November 14 Friday – Boston papers reviewed the performance of the previous evening—The Transcript, the Globe, the Journal, and the Post. The Globe compared Cable to Dickens and praised Twain for his struggle with the German language, his trying conversation with the young lady in the hotel dining room at Lucerne, and his ghost story. On balance, all reviews were positive, although the Post called Cable “amateurish in his manner,” but praised him for his singing of Creole songs [Cardwell 18]. Cable wrote home:
We had a great time last night. Twenty-two hundred people applauding, laughing & encoring, In Music Hall. This morning Clemens & I go out to make a call or two. Tonight we read in Brockton. Tomorrow afternoon & night in Chickering Hall. Our show is a great success.
It isn’t easy to write as Mark Twain is singing “We shall walk through the Valley” [Turner, MT & GWC 59.]
Turner writes of “slack attendance” at the evening reading in Brockton, Mass. and also of the following afternoon in Boston [59]. The Boston Journal ran an account of Sam’s comic remarks to reporters as a way of generating free publicity [Budd, “Interviews” 3].
In Boston, Howells wrote to Sam:
Three of us went to hear you read last night and I think I never enjoyed you more.
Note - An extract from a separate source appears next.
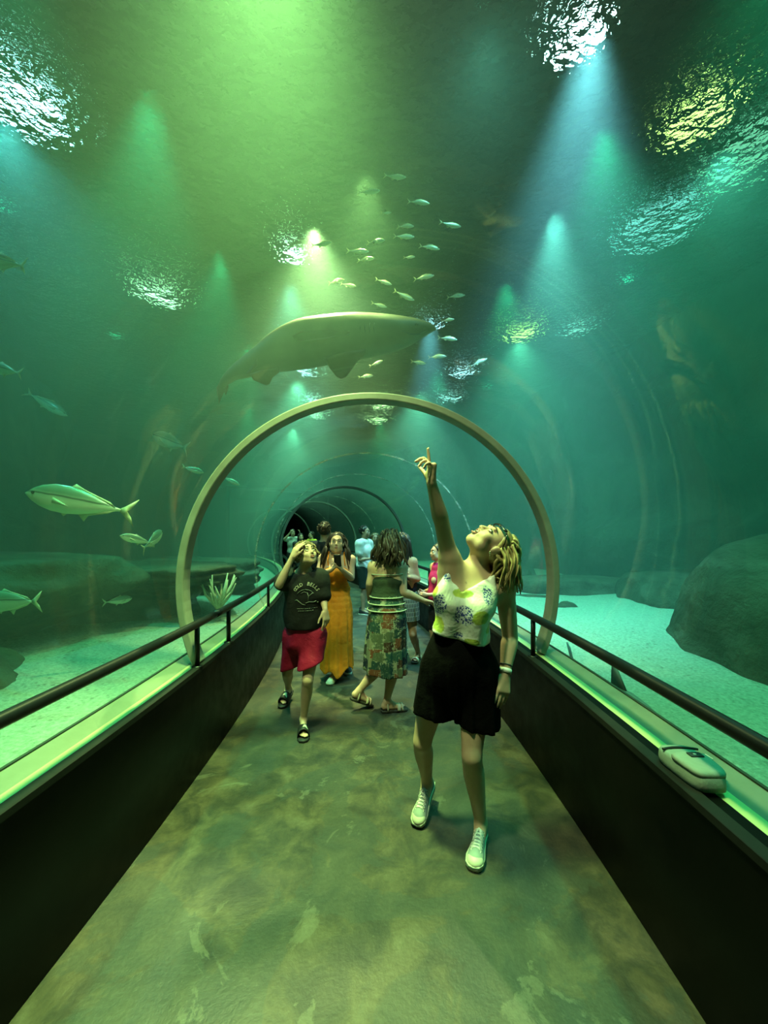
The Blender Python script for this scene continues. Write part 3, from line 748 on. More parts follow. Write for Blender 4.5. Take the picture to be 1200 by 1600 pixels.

You were as much yourself before those thousands as if you stood by my chimney-corner grinding away to the household your absence bereaves here. You are a great artist, and you do this public thing so wonderfully well that I don’t see how you could ever bear to give it up. I thought the bits from Huck Finn told the best—at least I enjoyed them the most. That is a mighty good book, and I should like to hear you read it all [MTHL 2: 513].